Dop: se il marchio è simile il consumatore è ingannato

 Si avvia verso la conclusione, finalmente, la disputa tra il Consorzio di Tutela della Mozzarella di Bufala Campana Dop, e un produttore di mozzarelle di bufala (non aderente alla Dop), accusato di condotta ingannevole nei confronti dei consumatori.

Il produttore, di Battipaglia, è stato giudicato colpevole venerdì scorso, in primo grado di giudizio – dopo una vicenda giudiziaria durata sedici anni – per aver utilizzato confezioni con un marchio ed una grafica ritenuti  ingannevoli per il consumatore. Al centro del contendere, i colori utilizzati – il bianco, il rosso e il verde – identici a quelli con cui fu realizzato il marchio del consorzio di tutela.

Il Tribunale di Salerno ha quindi accolto la domanda presentata dall’organismo di tutela della mozzarella Dop contro il produttore, inibendo quest’ultimo dall’utilizzo del contrassegno e ordinandone la rimozione dalle buste e dalle scatole utilizzate per il confezionamento.

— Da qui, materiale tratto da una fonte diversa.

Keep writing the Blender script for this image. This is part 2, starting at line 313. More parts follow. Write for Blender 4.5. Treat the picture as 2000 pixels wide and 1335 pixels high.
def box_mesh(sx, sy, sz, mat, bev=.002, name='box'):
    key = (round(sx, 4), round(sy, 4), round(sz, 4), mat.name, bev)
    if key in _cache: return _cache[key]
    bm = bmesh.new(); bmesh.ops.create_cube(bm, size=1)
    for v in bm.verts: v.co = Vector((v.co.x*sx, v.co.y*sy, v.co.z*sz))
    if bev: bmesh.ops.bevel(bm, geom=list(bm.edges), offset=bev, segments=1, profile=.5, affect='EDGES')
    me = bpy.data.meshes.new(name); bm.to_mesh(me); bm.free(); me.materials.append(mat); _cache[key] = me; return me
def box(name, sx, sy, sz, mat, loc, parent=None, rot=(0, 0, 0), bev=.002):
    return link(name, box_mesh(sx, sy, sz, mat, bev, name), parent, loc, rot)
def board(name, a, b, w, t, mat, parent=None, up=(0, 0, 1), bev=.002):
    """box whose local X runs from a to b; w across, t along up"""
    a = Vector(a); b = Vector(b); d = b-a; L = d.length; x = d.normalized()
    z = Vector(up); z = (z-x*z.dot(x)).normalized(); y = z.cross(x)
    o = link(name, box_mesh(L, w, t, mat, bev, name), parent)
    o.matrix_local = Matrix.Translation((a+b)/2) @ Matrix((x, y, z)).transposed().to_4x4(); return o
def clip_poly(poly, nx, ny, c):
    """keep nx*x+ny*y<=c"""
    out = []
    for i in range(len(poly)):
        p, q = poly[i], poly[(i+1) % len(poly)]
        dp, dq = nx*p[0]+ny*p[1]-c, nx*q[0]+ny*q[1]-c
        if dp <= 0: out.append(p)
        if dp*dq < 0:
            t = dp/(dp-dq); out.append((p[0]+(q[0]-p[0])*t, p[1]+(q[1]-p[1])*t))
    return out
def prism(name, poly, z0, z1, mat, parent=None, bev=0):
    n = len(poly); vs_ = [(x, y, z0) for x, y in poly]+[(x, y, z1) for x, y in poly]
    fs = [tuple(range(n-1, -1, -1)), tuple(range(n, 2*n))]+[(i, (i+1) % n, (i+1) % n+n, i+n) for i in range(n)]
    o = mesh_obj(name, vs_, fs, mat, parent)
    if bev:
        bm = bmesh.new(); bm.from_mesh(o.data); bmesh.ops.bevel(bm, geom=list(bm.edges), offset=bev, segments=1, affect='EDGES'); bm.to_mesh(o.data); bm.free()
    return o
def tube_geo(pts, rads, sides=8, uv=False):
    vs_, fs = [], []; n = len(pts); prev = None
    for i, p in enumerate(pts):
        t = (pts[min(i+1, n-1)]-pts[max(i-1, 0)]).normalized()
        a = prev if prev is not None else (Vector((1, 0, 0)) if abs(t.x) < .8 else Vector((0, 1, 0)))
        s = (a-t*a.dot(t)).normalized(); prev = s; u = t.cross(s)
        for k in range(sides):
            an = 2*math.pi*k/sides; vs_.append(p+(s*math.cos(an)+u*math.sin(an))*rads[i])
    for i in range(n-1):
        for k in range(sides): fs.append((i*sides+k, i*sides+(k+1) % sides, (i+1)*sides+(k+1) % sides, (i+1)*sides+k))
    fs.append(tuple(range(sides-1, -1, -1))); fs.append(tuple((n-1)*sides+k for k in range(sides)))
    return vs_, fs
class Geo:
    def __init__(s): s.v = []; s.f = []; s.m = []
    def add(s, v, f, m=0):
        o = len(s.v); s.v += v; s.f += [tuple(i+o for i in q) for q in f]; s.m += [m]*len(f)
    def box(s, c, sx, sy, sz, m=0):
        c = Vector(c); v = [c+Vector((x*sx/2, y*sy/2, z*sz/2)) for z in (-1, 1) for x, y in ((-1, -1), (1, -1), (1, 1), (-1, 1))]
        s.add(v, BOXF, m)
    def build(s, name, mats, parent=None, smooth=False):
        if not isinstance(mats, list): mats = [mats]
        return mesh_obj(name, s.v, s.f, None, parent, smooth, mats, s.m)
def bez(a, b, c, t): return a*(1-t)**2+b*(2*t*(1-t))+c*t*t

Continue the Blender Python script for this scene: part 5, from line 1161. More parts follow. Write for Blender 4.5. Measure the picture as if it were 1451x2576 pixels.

Commentando la vicenda, il direttore del consorzio, Pier Maria Saccani, ha sottolineato che «si tratta di un pronunciamento importante, che stabilisce come anche il generico richiamo ai segni grafici delle Dop costituisce un atto di concorrenza sleale».

«La decisione», ha proseguito Saccani, «potrebbe suggerire una strada per tutelare le denominazioni e più in generale i prodotti italiani anche sui mercati esteri, in cui sappiamo che proliferano prodotti contraddistinti da segni grafici che richiamano l’Italia».

Le argomentazioni con cui la sentenza è stata pronunciata fanno rilevare che “…al fine di accertare l’esistenza della fattispecie della confondibilità tra prodotti per imitazione servile, è necessario che la comparazione tra i medesimi avvenga non tanto attraverso un esame analitico e separato dei singoli elementi caratterizzanti, bensì mediante una valutazione di tipo sintetico, ponendosi nell’ottica del consumatore e tenendo conto… che può essere determinata da percezioni di tipo immediato e sollecitazioni di carattere superficialmente sensoriale anziché da dati obiettivi…”.

Più in particolare, va sottolineato che il marchio sulle confezioni non era del tutto simile a quello del Consorzio, ma che – nonostante ciò – lo richiamava fortemente. Per i giudici, che hanno contestualizzato la vicenda andando a valutare lla questione “sul campo” (nei banchi di un supermercato), il marchio era in grado di indurre in errore il consumatore, visto che la scelta di acquistare avviene spesso in modo veloce.